Nerede ve ne şekilde yapıldığı, içine ne gibi kimyasal maddelerin konulduğu, hangi kaplarda ve koşullarda depolandığı belli olmayan bu yağların vücudumuza temas etmesiyle vücudumuzda kaşıntı ve kızarıklık oluşuyor. Cildimiz kabarıyor, kızarıyor, durmadan kaşınıyor ve bu durum bizi çok kötü etkiliyor. Üstelik elimize bulaşan bu maddeleri temizleyecek doğru düzgün bir ortam da yok. Fabrikada kullanılan bir lavabo var ama suları doğru düzgün akmıyor. Çeşmeden akan su, tesisat yapılmadığından tekrar içeriye akıyor. Bu lavobo denen ama aslında başka her şey olan yere yönetim bir kâğıt asmış. Bu kâğıtta ellerin nasıl yıkanması gerektiği anlatılıyor bize. Bizimle dalga geçer gibi çok güzel anlatmışlar ellerimizi nasıl yıkamamız gerektiğini.

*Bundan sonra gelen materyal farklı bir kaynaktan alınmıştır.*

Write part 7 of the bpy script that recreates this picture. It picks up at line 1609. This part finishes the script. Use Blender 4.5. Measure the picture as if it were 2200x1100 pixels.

Ama gel gör ki bunu uygulamak mümkün değil. Çünkü ellerin yıkanması için düzgün bir sabun kullanılması gerekir. Fakat patron kendi kârından başka bir şey düşünmediği için iyi bir sabun yerine, en adisinden alıyor. Ellerimizdeki kir ve pasın çıkması mümkün değil. Üstelik yıkayamadığımız ıslanmış ellerin kurutulması için ne bir peçete ne de buna benzer bir şey var. Ellerimiz vıcık vıcık oluyor. İşçilerin sağlığının korunması için bunları görmesi gereken bir iş güvenliği uzmanı var ama ne fayda? O da işverenin yalakası, bizim çıkarımızı koruyacağına, kendi menfaatini koruyor.
Buna benzer daha birçok şey anlatabilirim, ama biliyorum ki bu yaşananlar sadece benim çalıştığım fabrikayla sınırlı değil. Hemen her işyerinde aynı sıkıntılar var. Biz fabrikada böyle bir ortamda çalışırken patron kâr etmeyi sürdürüyor. Üstelik patron ne kadar çok kazanırsa, biz işçiler de o kadar kaybediyoruz. Patronlar bizleri düşünmediği ve düşünmeyeceği için biz işçiler kendimizi düşünmeye başlamalıyız. Çünkü bunu yapmadıkça, birleşip harekete geçmedikçe bu sorunlarla yaşamaya devam edeceğiz.